### Given request:
The material below holds a span beginning at the line with "Write part 4" and ending at the line with "ro.tube(out, r * 0.6, 6)". Quote that span exactly, both ends included, and only that span.

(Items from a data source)
--
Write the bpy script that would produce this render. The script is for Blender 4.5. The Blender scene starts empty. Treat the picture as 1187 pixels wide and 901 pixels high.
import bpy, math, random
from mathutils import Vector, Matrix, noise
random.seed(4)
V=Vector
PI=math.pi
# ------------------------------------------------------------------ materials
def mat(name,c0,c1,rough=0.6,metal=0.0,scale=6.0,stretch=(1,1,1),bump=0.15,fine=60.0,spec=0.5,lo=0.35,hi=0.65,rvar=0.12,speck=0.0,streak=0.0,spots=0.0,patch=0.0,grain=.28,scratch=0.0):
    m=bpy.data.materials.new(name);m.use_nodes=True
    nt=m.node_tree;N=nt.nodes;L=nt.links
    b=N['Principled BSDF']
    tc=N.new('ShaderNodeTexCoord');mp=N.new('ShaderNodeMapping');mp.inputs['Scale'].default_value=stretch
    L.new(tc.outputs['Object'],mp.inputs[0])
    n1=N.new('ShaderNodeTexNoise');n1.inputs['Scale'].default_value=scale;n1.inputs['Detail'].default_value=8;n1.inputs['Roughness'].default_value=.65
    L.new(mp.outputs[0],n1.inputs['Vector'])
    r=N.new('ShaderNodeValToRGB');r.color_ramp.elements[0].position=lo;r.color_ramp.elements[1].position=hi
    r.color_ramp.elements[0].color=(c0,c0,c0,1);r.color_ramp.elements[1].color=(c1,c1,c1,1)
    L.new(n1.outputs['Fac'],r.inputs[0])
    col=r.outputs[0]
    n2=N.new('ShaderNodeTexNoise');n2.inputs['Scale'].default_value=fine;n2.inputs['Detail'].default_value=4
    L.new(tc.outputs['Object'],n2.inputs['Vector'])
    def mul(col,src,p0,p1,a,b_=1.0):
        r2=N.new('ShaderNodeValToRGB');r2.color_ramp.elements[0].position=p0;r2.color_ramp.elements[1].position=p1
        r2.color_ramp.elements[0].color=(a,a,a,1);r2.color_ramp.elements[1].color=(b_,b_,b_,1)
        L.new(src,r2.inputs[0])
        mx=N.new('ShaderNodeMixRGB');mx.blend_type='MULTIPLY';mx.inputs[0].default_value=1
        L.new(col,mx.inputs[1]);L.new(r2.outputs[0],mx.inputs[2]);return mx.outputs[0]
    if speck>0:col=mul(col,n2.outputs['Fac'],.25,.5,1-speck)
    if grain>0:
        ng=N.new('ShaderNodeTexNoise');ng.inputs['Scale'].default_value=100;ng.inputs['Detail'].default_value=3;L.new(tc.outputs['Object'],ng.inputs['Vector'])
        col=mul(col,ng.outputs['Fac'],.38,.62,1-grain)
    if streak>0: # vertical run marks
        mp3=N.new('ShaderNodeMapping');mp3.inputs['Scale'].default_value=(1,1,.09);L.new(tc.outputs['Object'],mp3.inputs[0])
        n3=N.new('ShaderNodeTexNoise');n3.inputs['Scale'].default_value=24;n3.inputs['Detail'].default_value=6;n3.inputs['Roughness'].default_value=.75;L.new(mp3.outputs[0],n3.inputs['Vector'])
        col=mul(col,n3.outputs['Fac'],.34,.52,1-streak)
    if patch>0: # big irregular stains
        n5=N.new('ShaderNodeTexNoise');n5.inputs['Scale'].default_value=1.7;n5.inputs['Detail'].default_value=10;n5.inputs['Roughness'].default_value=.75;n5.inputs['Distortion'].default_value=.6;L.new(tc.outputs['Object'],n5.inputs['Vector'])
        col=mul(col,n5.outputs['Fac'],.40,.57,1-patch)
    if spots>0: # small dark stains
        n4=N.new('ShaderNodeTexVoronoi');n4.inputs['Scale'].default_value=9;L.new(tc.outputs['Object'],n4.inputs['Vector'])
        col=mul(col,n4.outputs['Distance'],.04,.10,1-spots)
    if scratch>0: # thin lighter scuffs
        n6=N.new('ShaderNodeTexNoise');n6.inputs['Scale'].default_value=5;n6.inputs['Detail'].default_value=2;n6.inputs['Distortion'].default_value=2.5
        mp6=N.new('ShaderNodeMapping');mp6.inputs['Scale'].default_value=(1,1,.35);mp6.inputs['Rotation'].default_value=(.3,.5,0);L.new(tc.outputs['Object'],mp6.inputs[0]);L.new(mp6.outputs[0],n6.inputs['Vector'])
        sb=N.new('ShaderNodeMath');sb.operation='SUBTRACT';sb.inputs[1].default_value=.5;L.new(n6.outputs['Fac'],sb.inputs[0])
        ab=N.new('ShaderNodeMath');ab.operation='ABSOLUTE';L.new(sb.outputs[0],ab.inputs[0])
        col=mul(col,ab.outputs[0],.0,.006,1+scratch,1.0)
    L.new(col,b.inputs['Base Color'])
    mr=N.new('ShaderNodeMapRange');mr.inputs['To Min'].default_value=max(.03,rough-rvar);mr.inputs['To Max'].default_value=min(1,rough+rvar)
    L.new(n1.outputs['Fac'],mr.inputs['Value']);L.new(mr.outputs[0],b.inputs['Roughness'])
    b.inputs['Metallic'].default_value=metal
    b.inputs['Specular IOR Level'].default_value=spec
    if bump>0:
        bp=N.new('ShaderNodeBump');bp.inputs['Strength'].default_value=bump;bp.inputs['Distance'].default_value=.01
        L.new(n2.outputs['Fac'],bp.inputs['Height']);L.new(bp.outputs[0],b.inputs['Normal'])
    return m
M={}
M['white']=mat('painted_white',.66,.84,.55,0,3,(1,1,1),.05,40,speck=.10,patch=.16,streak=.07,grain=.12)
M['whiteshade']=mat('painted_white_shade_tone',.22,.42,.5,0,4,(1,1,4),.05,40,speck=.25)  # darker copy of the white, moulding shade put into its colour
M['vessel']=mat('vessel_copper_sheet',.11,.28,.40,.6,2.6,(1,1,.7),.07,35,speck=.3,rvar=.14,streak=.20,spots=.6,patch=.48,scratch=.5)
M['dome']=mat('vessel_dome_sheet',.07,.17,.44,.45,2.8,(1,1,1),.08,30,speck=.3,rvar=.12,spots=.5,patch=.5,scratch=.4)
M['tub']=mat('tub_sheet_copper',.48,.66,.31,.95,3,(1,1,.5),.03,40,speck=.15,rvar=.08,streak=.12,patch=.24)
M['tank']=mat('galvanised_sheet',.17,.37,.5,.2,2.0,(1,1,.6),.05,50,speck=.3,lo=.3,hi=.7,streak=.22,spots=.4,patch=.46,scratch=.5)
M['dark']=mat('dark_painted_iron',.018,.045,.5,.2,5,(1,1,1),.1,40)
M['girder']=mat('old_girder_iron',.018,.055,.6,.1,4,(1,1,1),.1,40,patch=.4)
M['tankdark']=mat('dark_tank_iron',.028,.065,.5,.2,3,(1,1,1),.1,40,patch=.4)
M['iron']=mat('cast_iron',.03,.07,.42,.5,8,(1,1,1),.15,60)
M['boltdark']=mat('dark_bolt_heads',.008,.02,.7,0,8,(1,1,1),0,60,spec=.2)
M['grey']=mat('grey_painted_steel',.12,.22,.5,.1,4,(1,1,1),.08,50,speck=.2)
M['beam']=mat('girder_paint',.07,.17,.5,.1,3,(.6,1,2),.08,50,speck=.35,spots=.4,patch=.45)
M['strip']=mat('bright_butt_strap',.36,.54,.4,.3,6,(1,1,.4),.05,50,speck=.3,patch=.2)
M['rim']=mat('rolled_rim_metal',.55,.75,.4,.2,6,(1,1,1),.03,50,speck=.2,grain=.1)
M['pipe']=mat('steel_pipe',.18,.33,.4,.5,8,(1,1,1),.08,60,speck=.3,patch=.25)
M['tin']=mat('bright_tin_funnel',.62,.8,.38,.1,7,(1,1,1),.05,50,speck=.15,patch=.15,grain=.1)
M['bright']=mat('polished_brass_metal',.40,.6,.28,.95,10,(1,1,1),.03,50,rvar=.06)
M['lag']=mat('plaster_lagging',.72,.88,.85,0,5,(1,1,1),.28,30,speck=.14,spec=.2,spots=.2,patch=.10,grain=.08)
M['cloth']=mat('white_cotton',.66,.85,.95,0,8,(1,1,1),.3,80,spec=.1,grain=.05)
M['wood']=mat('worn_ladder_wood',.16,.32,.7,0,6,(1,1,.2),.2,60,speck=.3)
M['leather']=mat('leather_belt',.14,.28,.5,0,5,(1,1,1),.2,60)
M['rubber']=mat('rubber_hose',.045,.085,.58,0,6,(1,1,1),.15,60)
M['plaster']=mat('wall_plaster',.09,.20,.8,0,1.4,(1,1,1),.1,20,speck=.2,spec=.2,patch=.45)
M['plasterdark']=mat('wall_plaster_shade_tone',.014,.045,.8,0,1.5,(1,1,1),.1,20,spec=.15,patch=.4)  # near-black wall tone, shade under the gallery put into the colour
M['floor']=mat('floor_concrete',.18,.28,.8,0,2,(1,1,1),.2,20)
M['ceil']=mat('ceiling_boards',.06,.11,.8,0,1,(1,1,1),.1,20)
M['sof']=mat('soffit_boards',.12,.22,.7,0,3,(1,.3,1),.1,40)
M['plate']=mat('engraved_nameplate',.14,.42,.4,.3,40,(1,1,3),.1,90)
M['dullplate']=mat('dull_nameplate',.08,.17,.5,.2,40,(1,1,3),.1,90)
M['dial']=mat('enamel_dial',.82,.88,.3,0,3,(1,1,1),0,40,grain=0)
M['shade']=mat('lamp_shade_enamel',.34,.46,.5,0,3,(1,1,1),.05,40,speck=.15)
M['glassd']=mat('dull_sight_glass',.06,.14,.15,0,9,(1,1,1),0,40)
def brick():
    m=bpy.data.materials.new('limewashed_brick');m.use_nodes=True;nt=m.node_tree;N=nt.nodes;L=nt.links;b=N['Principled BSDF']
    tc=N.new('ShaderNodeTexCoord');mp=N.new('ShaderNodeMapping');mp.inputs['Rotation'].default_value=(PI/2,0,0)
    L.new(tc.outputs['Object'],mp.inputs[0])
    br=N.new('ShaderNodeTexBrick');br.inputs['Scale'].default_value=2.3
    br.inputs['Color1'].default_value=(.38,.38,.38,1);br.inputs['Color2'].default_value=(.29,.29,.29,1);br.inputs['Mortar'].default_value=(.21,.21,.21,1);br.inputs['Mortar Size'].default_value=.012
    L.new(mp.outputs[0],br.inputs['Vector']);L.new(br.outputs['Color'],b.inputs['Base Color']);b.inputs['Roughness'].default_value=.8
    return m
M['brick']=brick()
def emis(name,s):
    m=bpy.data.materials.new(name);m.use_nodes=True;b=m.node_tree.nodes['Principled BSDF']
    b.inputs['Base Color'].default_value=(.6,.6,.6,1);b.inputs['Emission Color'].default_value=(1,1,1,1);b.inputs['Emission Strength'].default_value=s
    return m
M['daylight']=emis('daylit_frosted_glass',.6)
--
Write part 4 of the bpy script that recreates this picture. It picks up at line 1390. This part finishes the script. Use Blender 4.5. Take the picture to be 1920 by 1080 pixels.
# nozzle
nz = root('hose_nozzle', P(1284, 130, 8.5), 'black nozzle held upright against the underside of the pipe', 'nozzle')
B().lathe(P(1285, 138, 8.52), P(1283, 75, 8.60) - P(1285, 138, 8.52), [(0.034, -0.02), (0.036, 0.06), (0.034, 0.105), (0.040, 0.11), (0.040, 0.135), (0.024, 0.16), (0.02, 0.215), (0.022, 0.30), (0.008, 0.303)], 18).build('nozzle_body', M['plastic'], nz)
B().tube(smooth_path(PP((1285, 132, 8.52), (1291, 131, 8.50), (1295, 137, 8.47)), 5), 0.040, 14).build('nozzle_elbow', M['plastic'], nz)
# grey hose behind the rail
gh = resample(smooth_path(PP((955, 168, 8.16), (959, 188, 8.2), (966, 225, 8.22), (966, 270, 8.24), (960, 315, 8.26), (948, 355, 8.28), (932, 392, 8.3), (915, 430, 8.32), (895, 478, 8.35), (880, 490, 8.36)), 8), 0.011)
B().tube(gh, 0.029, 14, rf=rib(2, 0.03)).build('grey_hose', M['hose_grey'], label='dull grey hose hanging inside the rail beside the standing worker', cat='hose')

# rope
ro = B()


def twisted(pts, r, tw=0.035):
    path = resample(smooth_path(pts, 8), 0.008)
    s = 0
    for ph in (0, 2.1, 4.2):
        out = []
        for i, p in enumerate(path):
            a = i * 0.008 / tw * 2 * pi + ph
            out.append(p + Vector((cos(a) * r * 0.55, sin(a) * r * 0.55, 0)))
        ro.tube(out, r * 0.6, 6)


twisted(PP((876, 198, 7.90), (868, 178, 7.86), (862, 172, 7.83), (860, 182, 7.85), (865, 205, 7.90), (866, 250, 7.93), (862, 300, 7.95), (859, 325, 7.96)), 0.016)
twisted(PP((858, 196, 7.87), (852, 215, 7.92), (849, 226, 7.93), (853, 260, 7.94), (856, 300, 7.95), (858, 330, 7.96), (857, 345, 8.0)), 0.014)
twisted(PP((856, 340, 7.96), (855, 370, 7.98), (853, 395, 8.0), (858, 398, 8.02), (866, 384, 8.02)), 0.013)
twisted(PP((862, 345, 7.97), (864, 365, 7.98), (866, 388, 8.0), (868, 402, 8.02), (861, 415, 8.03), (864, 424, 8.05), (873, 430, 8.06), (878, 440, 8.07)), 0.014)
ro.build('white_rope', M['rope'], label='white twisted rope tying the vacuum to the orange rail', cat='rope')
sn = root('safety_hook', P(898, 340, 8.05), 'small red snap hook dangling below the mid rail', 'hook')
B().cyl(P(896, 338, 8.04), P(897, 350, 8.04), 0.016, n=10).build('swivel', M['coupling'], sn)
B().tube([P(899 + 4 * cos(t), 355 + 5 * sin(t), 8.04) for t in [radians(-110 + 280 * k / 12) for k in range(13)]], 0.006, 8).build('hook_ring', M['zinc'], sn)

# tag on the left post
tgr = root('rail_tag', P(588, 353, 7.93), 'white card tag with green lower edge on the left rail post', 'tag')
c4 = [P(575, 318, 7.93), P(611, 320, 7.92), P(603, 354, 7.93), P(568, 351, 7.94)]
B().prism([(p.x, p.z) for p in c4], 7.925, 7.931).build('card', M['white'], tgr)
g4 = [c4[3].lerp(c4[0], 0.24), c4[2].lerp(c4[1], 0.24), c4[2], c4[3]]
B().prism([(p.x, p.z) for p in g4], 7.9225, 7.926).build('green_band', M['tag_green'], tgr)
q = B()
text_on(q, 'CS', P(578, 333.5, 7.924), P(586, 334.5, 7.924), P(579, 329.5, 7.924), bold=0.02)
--
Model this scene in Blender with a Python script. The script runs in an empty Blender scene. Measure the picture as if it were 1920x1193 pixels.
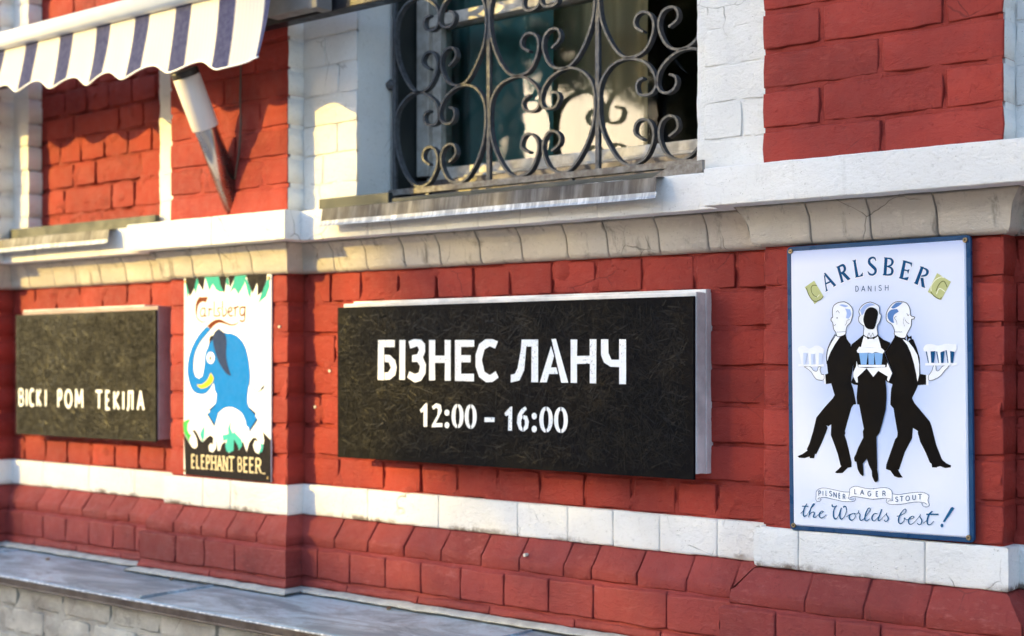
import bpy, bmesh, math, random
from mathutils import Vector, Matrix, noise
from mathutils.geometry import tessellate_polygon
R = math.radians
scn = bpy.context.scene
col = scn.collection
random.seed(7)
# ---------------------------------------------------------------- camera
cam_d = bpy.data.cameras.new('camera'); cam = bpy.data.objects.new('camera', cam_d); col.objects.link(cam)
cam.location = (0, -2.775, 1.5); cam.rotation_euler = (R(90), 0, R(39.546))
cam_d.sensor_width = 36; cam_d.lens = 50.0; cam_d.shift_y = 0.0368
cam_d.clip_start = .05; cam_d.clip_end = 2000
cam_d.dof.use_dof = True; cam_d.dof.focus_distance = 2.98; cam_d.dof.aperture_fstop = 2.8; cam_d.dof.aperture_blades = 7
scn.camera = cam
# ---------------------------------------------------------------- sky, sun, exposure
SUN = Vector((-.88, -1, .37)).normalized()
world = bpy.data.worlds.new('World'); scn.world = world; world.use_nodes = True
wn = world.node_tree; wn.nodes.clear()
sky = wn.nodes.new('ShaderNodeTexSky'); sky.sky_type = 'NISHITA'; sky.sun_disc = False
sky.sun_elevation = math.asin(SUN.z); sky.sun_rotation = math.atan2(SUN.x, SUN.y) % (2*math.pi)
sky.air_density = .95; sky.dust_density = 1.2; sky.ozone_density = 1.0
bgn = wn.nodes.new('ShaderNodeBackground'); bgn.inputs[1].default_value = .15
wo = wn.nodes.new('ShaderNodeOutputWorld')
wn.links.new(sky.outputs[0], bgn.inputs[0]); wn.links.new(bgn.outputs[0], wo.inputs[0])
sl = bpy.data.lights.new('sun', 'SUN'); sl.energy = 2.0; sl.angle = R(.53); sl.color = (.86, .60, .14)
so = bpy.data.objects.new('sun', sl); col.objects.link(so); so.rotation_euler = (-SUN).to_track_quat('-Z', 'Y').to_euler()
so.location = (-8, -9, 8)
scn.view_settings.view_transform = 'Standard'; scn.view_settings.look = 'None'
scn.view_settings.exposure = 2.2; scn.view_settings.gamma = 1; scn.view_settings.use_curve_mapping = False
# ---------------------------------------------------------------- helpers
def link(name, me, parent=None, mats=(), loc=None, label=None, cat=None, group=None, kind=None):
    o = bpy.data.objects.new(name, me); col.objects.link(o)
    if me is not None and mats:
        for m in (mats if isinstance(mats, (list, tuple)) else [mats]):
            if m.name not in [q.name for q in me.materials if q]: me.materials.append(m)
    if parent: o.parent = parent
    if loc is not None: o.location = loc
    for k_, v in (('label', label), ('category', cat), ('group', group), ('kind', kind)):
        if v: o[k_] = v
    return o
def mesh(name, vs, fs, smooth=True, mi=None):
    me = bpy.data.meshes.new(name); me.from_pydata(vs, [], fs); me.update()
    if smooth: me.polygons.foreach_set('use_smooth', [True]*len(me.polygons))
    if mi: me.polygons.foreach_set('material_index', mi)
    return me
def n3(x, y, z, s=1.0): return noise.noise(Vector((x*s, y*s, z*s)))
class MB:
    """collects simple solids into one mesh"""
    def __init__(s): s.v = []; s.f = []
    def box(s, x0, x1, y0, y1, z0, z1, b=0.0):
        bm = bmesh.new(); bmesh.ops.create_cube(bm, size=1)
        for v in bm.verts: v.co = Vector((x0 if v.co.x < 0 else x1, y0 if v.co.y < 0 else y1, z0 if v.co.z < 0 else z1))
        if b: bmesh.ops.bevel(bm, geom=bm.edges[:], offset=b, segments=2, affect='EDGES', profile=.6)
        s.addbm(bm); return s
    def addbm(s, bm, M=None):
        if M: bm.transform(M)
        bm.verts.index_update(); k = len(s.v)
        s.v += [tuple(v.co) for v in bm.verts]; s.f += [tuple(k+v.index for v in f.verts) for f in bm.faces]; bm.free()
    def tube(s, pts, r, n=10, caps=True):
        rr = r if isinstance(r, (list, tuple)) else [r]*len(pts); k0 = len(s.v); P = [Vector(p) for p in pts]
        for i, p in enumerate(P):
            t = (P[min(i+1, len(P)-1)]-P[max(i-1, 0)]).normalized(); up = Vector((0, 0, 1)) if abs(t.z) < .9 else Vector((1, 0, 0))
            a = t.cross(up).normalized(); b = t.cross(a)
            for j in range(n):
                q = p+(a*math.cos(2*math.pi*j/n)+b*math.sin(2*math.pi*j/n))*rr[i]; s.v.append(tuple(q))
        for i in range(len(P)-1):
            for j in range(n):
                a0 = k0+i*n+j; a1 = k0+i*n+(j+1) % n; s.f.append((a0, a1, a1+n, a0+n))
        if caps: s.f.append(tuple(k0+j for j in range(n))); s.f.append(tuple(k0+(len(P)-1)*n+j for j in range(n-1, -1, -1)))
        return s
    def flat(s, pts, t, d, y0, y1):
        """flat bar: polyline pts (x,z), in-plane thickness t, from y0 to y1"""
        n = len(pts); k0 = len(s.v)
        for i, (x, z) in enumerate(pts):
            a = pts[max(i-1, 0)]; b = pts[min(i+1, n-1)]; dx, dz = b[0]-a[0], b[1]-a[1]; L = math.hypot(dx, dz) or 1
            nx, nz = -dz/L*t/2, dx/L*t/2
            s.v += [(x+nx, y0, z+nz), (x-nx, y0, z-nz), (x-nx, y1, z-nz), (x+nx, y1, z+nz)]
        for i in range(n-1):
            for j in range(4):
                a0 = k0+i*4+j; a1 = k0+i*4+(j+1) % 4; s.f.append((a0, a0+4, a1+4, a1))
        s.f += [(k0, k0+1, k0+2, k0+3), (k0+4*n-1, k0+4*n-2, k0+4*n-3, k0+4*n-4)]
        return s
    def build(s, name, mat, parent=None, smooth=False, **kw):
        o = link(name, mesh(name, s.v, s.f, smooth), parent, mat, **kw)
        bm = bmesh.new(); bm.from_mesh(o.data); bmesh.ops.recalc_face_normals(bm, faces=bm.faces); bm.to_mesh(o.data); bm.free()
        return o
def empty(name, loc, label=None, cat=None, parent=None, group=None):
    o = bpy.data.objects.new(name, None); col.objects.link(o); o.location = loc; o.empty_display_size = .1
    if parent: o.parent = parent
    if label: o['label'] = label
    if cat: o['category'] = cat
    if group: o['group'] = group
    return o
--
### Response below:
Write part 4 of the bpy script that recreates this picture. It picks up at line 1390. This part finishes the script. Use Blender 4.5. Take the picture to be 1920 by 1080 pixels.
# nozzle
nz = root('hose_nozzle', P(1284, 130, 8.5), 'black nozzle held upright against the underside of the pipe', 'nozzle')
B().lathe(P(1285, 138, 8.52), P(1283, 75, 8.60) - P(1285, 138, 8.52), [(0.034, -0.02), (0.036, 0.06), (0.034, 0.105), (0.040, 0.11), (0.040, 0.135), (0.024, 0.16), (0.02, 0.215), (0.022, 0.30), (0.008, 0.303)], 18).build('nozzle_body', M['plastic'], nz)
B().tube(smooth_path(PP((1285, 132, 8.52), (1291, 131, 8.50), (1295, 137, 8.47)), 5), 0.040, 14).build('nozzle_elbow', M['plastic'], nz)
# grey hose behind the rail
gh = resample(smooth_path(PP((955, 168, 8.16), (959, 188, 8.2), (966, 225, 8.22), (966, 270, 8.24), (960, 315, 8.26), (948, 355, 8.28), (932, 392, 8.3), (915, 430, 8.32), (895, 478, 8.35), (880, 490, 8.36)), 8), 0.011)
B().tube(gh, 0.029, 14, rf=rib(2, 0.03)).build('grey_hose', M['hose_grey'], label='dull grey hose hanging inside the rail beside the standing worker', cat='hose')

# rope
ro = B()


def twisted(pts, r, tw=0.035):
    path = resample(smooth_path(pts, 8), 0.008)
    s = 0
    for ph in (0, 2.1, 4.2):
        out = []
        for i, p in enumerate(path):
            a = i * 0.008 / tw * 2 * pi + ph
            out.append(p + Vector((cos(a) * r * 0.55, sin(a) * r * 0.55, 0)))
        ro.tube(out, r * 0.6, 6)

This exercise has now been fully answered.